(begin)
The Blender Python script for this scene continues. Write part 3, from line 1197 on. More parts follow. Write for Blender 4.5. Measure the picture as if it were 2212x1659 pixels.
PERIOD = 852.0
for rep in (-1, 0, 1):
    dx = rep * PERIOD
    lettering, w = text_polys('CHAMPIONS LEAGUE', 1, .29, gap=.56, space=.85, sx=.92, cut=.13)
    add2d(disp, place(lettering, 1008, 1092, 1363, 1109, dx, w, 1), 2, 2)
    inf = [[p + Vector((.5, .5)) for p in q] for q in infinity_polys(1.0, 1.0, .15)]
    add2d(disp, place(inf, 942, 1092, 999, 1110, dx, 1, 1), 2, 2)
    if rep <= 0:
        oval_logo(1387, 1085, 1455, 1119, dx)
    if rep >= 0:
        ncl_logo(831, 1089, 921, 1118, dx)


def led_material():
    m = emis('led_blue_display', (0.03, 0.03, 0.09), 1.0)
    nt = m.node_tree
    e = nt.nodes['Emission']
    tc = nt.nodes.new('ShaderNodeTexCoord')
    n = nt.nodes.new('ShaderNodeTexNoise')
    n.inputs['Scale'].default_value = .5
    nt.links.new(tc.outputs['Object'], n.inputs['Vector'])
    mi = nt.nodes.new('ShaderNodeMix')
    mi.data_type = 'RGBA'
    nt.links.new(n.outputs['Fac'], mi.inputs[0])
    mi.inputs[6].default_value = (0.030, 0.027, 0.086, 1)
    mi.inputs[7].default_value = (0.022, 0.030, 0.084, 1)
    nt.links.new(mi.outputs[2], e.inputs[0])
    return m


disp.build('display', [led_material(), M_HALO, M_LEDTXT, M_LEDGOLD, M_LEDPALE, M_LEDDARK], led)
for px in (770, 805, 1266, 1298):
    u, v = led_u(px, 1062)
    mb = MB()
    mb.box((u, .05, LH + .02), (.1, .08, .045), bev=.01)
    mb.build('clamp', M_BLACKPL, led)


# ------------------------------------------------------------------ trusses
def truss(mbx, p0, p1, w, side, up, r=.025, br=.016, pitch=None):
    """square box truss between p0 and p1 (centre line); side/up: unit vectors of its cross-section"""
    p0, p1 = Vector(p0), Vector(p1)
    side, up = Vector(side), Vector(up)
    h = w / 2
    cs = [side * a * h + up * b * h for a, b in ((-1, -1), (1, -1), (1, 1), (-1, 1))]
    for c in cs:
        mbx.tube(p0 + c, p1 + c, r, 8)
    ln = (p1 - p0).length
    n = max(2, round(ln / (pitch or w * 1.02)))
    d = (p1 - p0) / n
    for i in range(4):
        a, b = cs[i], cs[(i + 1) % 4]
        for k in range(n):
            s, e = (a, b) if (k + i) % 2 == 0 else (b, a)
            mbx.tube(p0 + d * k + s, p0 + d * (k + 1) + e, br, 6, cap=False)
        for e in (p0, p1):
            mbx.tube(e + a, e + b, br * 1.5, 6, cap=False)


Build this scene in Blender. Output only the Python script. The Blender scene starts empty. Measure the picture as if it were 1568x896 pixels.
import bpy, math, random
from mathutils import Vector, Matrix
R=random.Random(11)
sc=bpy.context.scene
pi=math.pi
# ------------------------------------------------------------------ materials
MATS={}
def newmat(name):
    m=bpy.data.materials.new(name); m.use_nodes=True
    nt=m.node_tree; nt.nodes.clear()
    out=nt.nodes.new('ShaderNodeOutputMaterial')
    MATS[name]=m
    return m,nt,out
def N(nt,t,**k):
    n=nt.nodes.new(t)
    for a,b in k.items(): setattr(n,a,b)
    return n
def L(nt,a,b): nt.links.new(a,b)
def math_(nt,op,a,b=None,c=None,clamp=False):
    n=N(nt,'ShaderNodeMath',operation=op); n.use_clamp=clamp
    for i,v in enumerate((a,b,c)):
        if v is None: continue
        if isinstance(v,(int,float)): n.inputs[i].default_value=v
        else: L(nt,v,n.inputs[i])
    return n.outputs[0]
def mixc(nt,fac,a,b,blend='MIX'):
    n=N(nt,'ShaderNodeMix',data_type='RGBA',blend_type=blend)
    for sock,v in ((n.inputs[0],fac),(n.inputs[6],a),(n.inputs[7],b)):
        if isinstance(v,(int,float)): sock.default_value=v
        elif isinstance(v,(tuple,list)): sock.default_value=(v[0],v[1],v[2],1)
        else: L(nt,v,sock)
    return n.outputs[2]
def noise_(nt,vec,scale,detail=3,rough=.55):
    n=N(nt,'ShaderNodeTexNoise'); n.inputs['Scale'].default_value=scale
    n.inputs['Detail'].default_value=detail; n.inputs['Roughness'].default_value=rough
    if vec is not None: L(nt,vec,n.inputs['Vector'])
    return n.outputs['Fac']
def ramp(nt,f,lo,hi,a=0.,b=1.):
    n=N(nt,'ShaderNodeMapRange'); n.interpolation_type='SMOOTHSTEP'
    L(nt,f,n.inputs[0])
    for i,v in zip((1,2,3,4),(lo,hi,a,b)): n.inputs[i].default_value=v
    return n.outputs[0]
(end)
■ Task instructions: Write each line above out exactly.

■ Exercise output:
The Blender Python script for this scene continues. Write part 3, from line 1197 on. More parts follow. Write for Blender 4.5. Measure the picture as if it were 2212x1659 pixels.
PERIOD = 852.0
for rep in (-1, 0, 1):
    dx = rep * PERIOD
    lettering, w = text_polys('CHAMPIONS LEAGUE', 1, .29, gap=.56, space=.85, sx=.92, cut=.13)
    add2d(disp, place(lettering, 1008, 1092, 1363, 1109, dx, w, 1), 2, 2)
    inf = [[p + Vector((.5, .5)) for p in q] for q in infinity_polys(1.0, 1.0, .15)]
    add2d(disp, place(inf, 942, 1092, 999, 1110, dx, 1, 1), 2, 2)
    if rep <= 0:
        oval_logo(1387, 1085, 1455, 1119, dx)
    if rep >= 0:
        ncl_logo(831, 1089, 921, 1118, dx)


def led_material():
    m = emis('led_blue_display', (0.03, 0.03, 0.09), 1.0)
    nt = m.node_tree
    e = nt.nodes['Emission']
    tc = nt.nodes.new('ShaderNodeTexCoord')
    n = nt.nodes.new('ShaderNodeTexNoise')
    n.inputs['Scale'].default_value = .5
    nt.links.new(tc.outputs['Object'], n.inputs['Vector'])
    mi = nt.nodes.new('ShaderNodeMix')
    mi.data_type = 'RGBA'
    nt.links.new(n.outputs['Fac'], mi.inputs[0])
    mi.inputs[6].default_value = (0.030, 0.027, 0.086, 1)
    mi.inputs[7].default_value = (0.022, 0.030, 0.084, 1)
    nt.links.new(mi.outputs[2], e.inputs[0])
    return m


disp.build('display', [led_material(), M_HALO, M_LEDTXT, M_LEDGOLD, M_LEDPALE, M_LEDDARK], led)
for px in (770, 805, 1266, 1298):
    u, v = led_u(px, 1062)
    mb = MB()
    mb.box((u, .05, LH + .02), (.1, .08, .045), bev=.01)
    mb.build('clamp', M_BLACKPL, led)


# ------------------------------------------------------------------ trusses
def truss(mbx, p0, p1, w, side, up, r=.025, br=.016, pitch=None):
    """square box truss between p0 and p1 (centre line); side/up: unit vectors of its cross-section"""
    p0, p1 = Vector(p0), Vector(p1)
    side, up = Vector(side), Vector(up)
    h = w / 2
    cs = [side * a * h + up * b * h for a, b in ((-1, -1), (1, -1), (1, 1), (-1, 1))]
    for c in cs:
        mbx.tube(p0 + c, p1 + c, r, 8)
    ln = (p1 - p0).length
    n = max(2, round(ln / (pitch or w * 1.02)))
    d = (p1 - p0) / n
    for i in range(4):
        a, b = cs[i], cs[(i + 1) % 4]
        for k in range(n):
            s, e = (a, b) if (k + i) % 2 == 0 else (b, a)
            mbx.tube(p0 + d * k + s, p0 + d * (k + 1) + e, br, 6, cap=False)
        for e in (p0, p1):
            mbx.tube(e + a, e + b, br * 1.5, 6, cap=False)


Build this scene in Blender. Output only the Python script. The Blender scene starts empty. Measure the picture as if it were 1568x896 pixels.
import bpy, math, random
from mathutils import Vector, Matrix
R=random.Random(11)
sc=bpy.context.scene
pi=math.pi
# ------------------------------------------------------------------ materials
MATS={}
def newmat(name):
    m=bpy.data.materials.new(name); m.use_nodes=True
    nt=m.node_tree; nt.nodes.clear()
    out=nt.nodes.new('ShaderNodeOutputMaterial')
    MATS[name]=m
    return m,nt,out
def N(nt,t,**k):
    n=nt.nodes.new(t)
    for a,b in k.items(): setattr(n,a,b)
    return n
def L(nt,a,b): nt.links.new(a,b)
def math_(nt,op,a,b=None,c=None,clamp=False):
    n=N(nt,'ShaderNodeMath',operation=op); n.use_clamp=clamp
    for i,v in enumerate((a,b,c)):
        if v is None: continue
        if isinstance(v,(int,float)): n.inputs[i].default_value=v
        else: L(nt,v,n.inputs[i])
    return n.outputs[0]
def mixc(nt,fac,a,b,blend='MIX'):
    n=N(nt,'ShaderNodeMix',data_type='RGBA',blend_type=blend)
    for sock,v in ((n.inputs[0],fac),(n.inputs[6],a),(n.inputs[7],b)):
        if isinstance(v,(int,float)): sock.default_value=v
        elif isinstance(v,(tuple,list)): sock.default_value=(v[0],v[1],v[2],1)
        else: L(nt,v,sock)
    return n.outputs[2]
def noise_(nt,vec,scale,detail=3,rough=.55):
    n=N(nt,'ShaderNodeTexNoise'); n.inputs['Scale'].default_value=scale
    n.inputs['Detail'].default_value=detail; n.inputs['Roughness'].default_value=rough
    if vec is not None: L(nt,vec,n.inputs['Vector'])
    return n.outputs['Fac']
def ramp(nt,f,lo,hi,a=0.,b=1.):
    n=N(nt,'ShaderNodeMapRange'); n.interpolation_type='SMOOTHSTEP'
    L(nt,f,n.inputs[0])
    for i,v in zip((1,2,3,4),(lo,hi,a,b)): n.inputs[i].default_value=v
    return n.outputs[0]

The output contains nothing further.